[start]
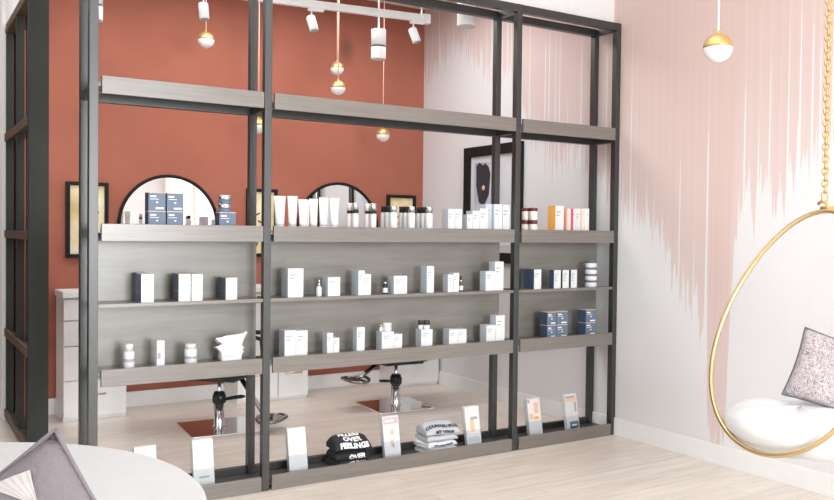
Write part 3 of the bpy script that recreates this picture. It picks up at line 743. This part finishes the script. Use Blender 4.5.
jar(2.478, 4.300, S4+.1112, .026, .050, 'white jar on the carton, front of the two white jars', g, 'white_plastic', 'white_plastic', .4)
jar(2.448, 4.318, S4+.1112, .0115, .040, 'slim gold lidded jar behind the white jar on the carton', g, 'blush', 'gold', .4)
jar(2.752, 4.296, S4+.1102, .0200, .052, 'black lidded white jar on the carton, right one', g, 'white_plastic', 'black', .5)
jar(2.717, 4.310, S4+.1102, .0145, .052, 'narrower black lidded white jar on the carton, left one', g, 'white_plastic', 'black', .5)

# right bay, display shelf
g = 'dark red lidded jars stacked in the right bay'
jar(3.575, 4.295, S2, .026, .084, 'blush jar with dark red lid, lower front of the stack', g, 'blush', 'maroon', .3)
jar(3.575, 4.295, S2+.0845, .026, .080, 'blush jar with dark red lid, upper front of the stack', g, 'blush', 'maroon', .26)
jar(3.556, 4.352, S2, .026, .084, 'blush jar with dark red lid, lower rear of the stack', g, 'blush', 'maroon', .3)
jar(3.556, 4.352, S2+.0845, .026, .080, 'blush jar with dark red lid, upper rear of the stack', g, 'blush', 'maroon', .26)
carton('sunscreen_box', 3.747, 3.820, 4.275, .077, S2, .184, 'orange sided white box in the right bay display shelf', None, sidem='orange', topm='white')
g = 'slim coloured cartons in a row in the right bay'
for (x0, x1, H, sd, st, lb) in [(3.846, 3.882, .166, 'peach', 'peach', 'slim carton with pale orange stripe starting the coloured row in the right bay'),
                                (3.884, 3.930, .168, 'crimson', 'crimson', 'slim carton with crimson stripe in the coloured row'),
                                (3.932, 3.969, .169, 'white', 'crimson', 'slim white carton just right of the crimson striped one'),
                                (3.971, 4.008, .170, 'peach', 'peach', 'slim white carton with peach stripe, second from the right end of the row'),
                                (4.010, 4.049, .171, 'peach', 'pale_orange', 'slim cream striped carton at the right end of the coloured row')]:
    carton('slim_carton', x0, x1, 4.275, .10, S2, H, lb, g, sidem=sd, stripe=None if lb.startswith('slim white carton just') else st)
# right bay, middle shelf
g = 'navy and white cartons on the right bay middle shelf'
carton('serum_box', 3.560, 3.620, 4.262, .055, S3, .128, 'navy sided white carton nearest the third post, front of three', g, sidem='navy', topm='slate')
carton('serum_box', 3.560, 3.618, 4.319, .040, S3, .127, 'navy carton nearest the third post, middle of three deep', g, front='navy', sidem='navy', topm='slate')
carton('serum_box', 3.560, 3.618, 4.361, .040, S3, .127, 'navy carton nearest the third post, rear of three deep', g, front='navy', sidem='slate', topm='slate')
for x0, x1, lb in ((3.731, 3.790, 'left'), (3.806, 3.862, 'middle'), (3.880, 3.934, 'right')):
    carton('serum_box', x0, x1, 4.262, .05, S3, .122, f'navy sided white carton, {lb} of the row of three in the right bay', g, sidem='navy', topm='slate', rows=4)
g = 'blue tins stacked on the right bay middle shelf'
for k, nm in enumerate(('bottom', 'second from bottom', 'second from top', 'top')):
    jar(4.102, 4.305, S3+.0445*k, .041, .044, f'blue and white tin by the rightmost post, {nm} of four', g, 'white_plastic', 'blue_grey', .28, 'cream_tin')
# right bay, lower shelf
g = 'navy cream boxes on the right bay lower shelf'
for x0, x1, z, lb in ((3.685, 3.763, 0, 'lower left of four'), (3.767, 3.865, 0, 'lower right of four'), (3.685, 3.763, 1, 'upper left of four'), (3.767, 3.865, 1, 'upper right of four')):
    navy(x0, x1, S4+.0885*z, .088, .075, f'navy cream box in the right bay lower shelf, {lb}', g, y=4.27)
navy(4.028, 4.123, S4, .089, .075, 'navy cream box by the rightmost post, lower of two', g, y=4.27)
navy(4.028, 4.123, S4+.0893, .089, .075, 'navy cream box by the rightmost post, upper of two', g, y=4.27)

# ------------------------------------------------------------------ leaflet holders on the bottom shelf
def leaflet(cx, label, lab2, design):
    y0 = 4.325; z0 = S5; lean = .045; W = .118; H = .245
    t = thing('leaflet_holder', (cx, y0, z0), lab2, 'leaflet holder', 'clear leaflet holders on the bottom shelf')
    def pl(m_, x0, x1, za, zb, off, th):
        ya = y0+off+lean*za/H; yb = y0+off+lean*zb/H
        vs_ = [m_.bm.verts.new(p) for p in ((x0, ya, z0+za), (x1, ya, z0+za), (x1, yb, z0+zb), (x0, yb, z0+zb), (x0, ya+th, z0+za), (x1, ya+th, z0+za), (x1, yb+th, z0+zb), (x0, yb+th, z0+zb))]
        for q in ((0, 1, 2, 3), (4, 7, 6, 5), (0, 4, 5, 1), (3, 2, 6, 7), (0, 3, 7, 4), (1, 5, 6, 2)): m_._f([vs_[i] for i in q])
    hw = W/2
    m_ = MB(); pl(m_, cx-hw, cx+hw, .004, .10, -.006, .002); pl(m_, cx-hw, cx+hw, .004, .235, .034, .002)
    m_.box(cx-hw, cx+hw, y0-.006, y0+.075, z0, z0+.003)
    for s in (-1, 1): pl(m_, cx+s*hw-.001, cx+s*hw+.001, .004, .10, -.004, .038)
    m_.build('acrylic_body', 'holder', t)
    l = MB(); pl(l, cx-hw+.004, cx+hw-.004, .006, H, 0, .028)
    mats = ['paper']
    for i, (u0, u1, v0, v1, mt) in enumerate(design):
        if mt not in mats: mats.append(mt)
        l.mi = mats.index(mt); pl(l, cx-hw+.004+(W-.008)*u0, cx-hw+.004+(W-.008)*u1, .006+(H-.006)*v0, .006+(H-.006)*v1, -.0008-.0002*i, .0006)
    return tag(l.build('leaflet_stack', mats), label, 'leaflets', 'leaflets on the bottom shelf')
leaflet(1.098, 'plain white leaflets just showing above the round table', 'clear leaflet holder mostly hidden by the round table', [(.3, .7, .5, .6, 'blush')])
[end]
# [Problem statement]
Write the lines above out again exactly, without any of their pictures.

# [Complete answer]
Write part 3 of the bpy script that recreates this picture. It picks up at line 743. This part finishes the script. Use Blender 4.5.
jar(2.478, 4.300, S4+.1112, .026, .050, 'white jar on the carton, front of the two white jars', g, 'white_plastic', 'white_plastic', .4)
jar(2.448, 4.318, S4+.1112, .0115, .040, 'slim gold lidded jar behind the white jar on the carton', g, 'blush', 'gold', .4)
jar(2.752, 4.296, S4+.1102, .0200, .052, 'black lidded white jar on the carton, right one', g, 'white_plastic', 'black', .5)
jar(2.717, 4.310, S4+.1102, .0145, .052, 'narrower black lidded white jar on the carton, left one', g, 'white_plastic', 'black', .5)

# right bay, display shelf
g = 'dark red lidded jars stacked in the right bay'
jar(3.575, 4.295, S2, .026, .084, 'blush jar with dark red lid, lower front of the stack', g, 'blush', 'maroon', .3)
jar(3.575, 4.295, S2+.0845, .026, .080, 'blush jar with dark red lid, upper front of the stack', g, 'blush', 'maroon', .26)
jar(3.556, 4.352, S2, .026, .084, 'blush jar with dark red lid, lower rear of the stack', g, 'blush', 'maroon', .3)
jar(3.556, 4.352, S2+.0845, .026, .080, 'blush jar with dark red lid, upper rear of the stack', g, 'blush', 'maroon', .26)
carton('sunscreen_box', 3.747, 3.820, 4.275, .077, S2, .184, 'orange sided white box in the right bay display shelf', None, sidem='orange', topm='white')
g = 'slim coloured cartons in a row in the right bay'
for (x0, x1, H, sd, st, lb) in [(3.846, 3.882, .166, 'peach', 'peach', 'slim carton with pale orange stripe starting the coloured row in the right bay'),
                                (3.884, 3.930, .168, 'crimson', 'crimson', 'slim carton with crimson stripe in the coloured row'),
                                (3.932, 3.969, .169, 'white', 'crimson', 'slim white carton just right of the crimson striped one'),
                                (3.971, 4.008, .170, 'peach', 'peach', 'slim white carton with peach stripe, second from the right end of the row'),
                                (4.010, 4.049, .171, 'peach', 'pale_orange', 'slim cream striped carton at the right end of the coloured row')]:
    carton('slim_carton', x0, x1, 4.275, .10, S2, H, lb, g, sidem=sd, stripe=None if lb.startswith('slim white carton just') else st)
# right bay, middle shelf
g = 'navy and white cartons on the right bay middle shelf'
carton('serum_box', 3.560, 3.620, 4.262, .055, S3, .128, 'navy sided white carton nearest the third post, front of three', g, sidem='navy', topm='slate')
carton('serum_box', 3.560, 3.618, 4.319, .040, S3, .127, 'navy carton nearest the third post, middle of three deep', g, front='navy', sidem='navy', topm='slate')
carton('serum_box', 3.560, 3.618, 4.361, .040, S3, .127, 'navy carton nearest the third post, rear of three deep', g, front='navy', sidem='slate', topm='slate')
for x0, x1, lb in ((3.731, 3.790, 'left'), (3.806, 3.862, 'middle'), (3.880, 3.934, 'right')):
    carton('serum_box', x0, x1, 4.262, .05, S3, .122, f'navy sided white carton, {lb} of the row of three in the right bay', g, sidem='navy', topm='slate', rows=4)
g = 'blue tins stacked on the right bay middle shelf'
for k, nm in enumerate(('bottom', 'second from bottom', 'second from top', 'top')):
    jar(4.102, 4.305, S3+.0445*k, .041, .044, f'blue and white tin by the rightmost post, {nm} of four', g, 'white_plastic', 'blue_grey', .28, 'cream_tin')
# right bay, lower shelf
g = 'navy cream boxes on the right bay lower shelf'
for x0, x1, z, lb in ((3.685, 3.763, 0, 'lower left of four'), (3.767, 3.865, 0, 'lower right of four'), (3.685, 3.763, 1, 'upper left of four'), (3.767, 3.865, 1, 'upper right of four')):
    navy(x0, x1, S4+.0885*z, .088, .075, f'navy cream box in the right bay lower shelf, {lb}', g, y=4.27)
navy(4.028, 4.123, S4, .089, .075, 'navy cream box by the rightmost post, lower of two', g, y=4.27)
navy(4.028, 4.123, S4+.0893, .089, .075, 'navy cream box by the rightmost post, upper of two', g, y=4.27)

# ------------------------------------------------------------------ leaflet holders on the bottom shelf
def leaflet(cx, label, lab2, design):
    y0 = 4.325; z0 = S5; lean = .045; W = .118; H = .245
    t = thing('leaflet_holder', (cx, y0, z0), lab2, 'leaflet holder', 'clear leaflet holders on the bottom shelf')
    def pl(m_, x0, x1, za, zb, off, th):
        ya = y0+off+lean*za/H; yb = y0+off+lean*zb/H
        vs_ = [m_.bm.verts.new(p) for p in ((x0, ya, z0+za), (x1, ya, z0+za), (x1, yb, z0+zb), (x0, yb, z0+zb), (x0, ya+th, z0+za), (x1, ya+th, z0+za), (x1, yb+th, z0+zb), (x0, yb+th, z0+zb))]
        for q in ((0, 1, 2, 3), (4, 7, 6, 5), (0, 4, 5, 1), (3, 2, 6, 7), (0, 3, 7, 4), (1, 5, 6, 2)): m_._f([vs_[i] for i in q])
    hw = W/2
    m_ = MB(); pl(m_, cx-hw, cx+hw, .004, .10, -.006, .002); pl(m_, cx-hw, cx+hw, .004, .235, .034, .002)
    m_.box(cx-hw, cx+hw, y0-.006, y0+.075, z0, z0+.003)
    for s in (-1, 1): pl(m_, cx+s*hw-.001, cx+s*hw+.001, .004, .10, -.004, .038)
    m_.build('acrylic_body', 'holder', t)
    l = MB(); pl(l, cx-hw+.004, cx+hw-.004, .006, H, 0, .028)
    mats = ['paper']
    for i, (u0, u1, v0, v1, mt) in enumerate(design):
        if mt not in mats: mats.append(mt)
        l.mi = mats.index(mt); pl(l, cx-hw+.004+(W-.008)*u0, cx-hw+.004+(W-.008)*u1, .006+(H-.006)*v0, .006+(H-.006)*v1, -.0008-.0002*i, .0006)
    return tag(l.build('leaflet_stack', mats), label, 'leaflets', 'leaflets on the bottom shelf')
leaflet(1.098, 'plain white leaflets just showing above the round table', 'clear leaflet holder mostly hidden by the round table', [(.3, .7, .5, .6, 'blush')])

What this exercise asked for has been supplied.